Ha ha ha, I laughed to myself. Yeah, right. Good luck, kid. Until this got me to thinking about my own fantasies.

Back in my younger days, when I was in my 50s, I had severe crushes on country music stars Patty Loveless and Martina McBride.

My fantasies involved being their love interest in their music videos.

For Patty, I was the guy wooing her on the steps of some joint in New Orleans in "Hurt Me Bad (In a Real Good Way)."

For Martina, I replaced her husband at the end of "My Baby Loves Me." Martina, with her incredibly blue eyes, gives us a particularly pouty — or is it a come hither? — look near the end of the video.

Sigh. Patty and Martina. My double fantasy.

It never occurred to me to ask them out on dates. I'm not sure how I could have gotten my wife's permission for such a project anyway.

The best I could ever do was go to their concerts. We've seen each artist at least three times each during the past couple of decades and I'll have to be satisfied with that, I guess.

Kim and me with Patty Loveless in another lifetime.
I remember one Patty Loveless concert in particular at the Alabama Theater in North Myrtle Beach. Somehow I was able to score front row center seats. I also had plans to meet a female Internet friend (we'd met on a Patty Loveless chat site) at the concert. We'd never physically met before and we had no clue what each other looked like, but I told her where I was sitting. Front row center is not hard to find. A few minutes before the concert started, this drop-dead gorgeous woman appeared before me and asked if I was Bruce.

"Wanda?" I stuttered.

"Yes," she said and gave me a big unexpected hug. My wife could only look on incredulously, even though she knew I was going to meet a woman there. We just figured the odds were that she'd likely be matronish, not swimsuit modelish. I had somehow suddenly acquired the power to summon beautiful women at will, and total strangers at that. Where was this power when I really needed it back when I was in high school?

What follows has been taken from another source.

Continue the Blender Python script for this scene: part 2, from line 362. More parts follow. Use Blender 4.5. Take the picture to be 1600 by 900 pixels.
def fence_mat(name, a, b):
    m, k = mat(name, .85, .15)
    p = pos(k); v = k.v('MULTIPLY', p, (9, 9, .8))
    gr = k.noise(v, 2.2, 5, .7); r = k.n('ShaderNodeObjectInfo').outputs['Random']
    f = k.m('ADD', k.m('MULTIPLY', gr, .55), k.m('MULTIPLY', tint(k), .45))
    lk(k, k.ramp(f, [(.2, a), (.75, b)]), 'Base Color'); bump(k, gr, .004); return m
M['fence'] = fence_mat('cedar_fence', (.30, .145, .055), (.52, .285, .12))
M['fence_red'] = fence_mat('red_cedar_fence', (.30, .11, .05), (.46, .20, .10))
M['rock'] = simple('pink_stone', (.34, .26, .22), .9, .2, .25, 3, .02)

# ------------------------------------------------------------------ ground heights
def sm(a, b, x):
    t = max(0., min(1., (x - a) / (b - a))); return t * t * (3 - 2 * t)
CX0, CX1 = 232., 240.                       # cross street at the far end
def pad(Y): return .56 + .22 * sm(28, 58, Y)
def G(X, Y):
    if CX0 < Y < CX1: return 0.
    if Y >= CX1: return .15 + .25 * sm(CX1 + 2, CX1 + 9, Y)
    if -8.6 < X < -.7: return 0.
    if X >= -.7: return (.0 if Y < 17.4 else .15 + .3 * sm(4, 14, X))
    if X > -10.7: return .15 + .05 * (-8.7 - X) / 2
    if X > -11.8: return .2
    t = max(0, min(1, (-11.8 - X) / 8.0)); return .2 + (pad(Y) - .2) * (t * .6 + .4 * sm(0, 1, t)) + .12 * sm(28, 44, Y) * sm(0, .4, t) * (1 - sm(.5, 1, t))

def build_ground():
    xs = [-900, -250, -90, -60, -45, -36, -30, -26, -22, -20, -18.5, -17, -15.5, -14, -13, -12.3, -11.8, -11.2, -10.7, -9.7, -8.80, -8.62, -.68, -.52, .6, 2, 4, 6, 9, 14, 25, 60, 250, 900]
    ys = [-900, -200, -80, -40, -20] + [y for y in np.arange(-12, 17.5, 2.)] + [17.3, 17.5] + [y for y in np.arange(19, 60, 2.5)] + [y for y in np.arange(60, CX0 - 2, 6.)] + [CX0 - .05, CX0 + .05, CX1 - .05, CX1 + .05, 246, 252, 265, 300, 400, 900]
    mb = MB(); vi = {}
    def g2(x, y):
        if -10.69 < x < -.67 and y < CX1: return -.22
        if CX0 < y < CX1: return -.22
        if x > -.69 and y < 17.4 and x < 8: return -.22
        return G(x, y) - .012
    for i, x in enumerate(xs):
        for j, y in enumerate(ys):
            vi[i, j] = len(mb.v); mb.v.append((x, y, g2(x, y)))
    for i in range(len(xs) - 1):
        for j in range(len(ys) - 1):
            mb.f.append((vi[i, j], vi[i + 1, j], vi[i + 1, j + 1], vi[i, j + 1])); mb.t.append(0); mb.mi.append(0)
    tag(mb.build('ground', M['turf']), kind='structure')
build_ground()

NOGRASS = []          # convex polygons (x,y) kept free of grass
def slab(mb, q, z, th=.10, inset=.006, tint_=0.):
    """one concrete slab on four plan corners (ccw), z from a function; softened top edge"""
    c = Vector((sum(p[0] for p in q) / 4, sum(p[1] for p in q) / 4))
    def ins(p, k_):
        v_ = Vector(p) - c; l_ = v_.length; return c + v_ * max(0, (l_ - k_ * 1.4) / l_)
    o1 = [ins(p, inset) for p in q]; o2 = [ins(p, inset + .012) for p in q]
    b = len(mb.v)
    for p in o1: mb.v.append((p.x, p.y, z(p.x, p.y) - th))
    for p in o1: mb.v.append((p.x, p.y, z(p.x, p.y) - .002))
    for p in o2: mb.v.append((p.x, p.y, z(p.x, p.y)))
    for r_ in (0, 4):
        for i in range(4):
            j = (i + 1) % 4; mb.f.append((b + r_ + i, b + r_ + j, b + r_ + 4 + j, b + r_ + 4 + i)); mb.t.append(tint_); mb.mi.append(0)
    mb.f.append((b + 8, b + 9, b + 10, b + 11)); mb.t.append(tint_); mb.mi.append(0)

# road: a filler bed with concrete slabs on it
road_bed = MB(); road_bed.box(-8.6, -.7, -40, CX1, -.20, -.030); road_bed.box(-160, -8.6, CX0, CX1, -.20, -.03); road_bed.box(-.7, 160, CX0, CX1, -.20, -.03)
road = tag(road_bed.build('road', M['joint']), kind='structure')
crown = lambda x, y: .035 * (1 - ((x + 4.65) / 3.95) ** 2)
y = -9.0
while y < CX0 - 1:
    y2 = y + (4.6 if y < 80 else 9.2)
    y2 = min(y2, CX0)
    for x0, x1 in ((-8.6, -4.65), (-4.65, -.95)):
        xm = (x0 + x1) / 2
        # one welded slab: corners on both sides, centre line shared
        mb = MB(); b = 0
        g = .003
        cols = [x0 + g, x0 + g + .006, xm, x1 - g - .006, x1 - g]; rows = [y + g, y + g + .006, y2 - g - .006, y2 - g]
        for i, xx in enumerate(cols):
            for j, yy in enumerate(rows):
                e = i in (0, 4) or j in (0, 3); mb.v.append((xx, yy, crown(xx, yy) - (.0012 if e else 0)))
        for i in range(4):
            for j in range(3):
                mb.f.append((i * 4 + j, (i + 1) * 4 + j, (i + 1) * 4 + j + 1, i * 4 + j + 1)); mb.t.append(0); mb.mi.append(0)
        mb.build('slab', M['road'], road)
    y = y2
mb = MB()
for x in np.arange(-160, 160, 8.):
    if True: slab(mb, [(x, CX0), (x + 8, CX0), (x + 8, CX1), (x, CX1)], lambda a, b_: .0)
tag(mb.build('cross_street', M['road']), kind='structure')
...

Apparently this magic worked with Patty, too, if only briefly. One of the first songs in her lineup was "I'm That Kind of Girl," a cute country rocker and I was singing along with her. You have to remember that while she is on the stage, our seats are probably less than 10 feet away.

"I'm That Kind of Girl" is not usually a song that many men sing along to, but I was happily croaking out the tune when Patty and I somehow made eye contact. I smiled sheepishly because I was singing this male-inappropriate song, and Patty — I'm sure understanding the absurdity of the moment — smiled back at me.

I know she was smiling at me because Kim instantly asked me, "What did you do?" as if I was signaling Patty in some sort of secret code or something.

This was probably a hard night for Kim, now that I think about it.

I wish I could remember this moment, but I was in a semiconscious state.
My Martina moment came at the same theater, maybe a year or so later. This was relatively early in Martina's career. She was a rising star and we had post concert backstage access as a result of being fan club members. So after the show we lined up with other fan club folks and waited our turn.

The line bent around a corner and Kim stepped out to take a peek.

"Bruce, she's beautiful," said Kim. That did it. I turned to mush. When it came to our turn to pose for the camera with Martina, I was trying desperately to think of something clever to say. I'm pretty sure I was semiconscious. I put my arm around her back, like we were related or something. Then I think I scolded her for filming the "Wild Angels" video on top of a skyscraper in New York City. "Don't ever do that again," I said.

Smooth. Sometimes you've got it, sometimes you don't.

I've pretty much lost my puppy love for these women. Now my double fantasy involves them as caregivers handing me my dose of Lipitor and beta blockers.

1 comment:

  1. Bruce, country music? I thought you were from Pennsylvania.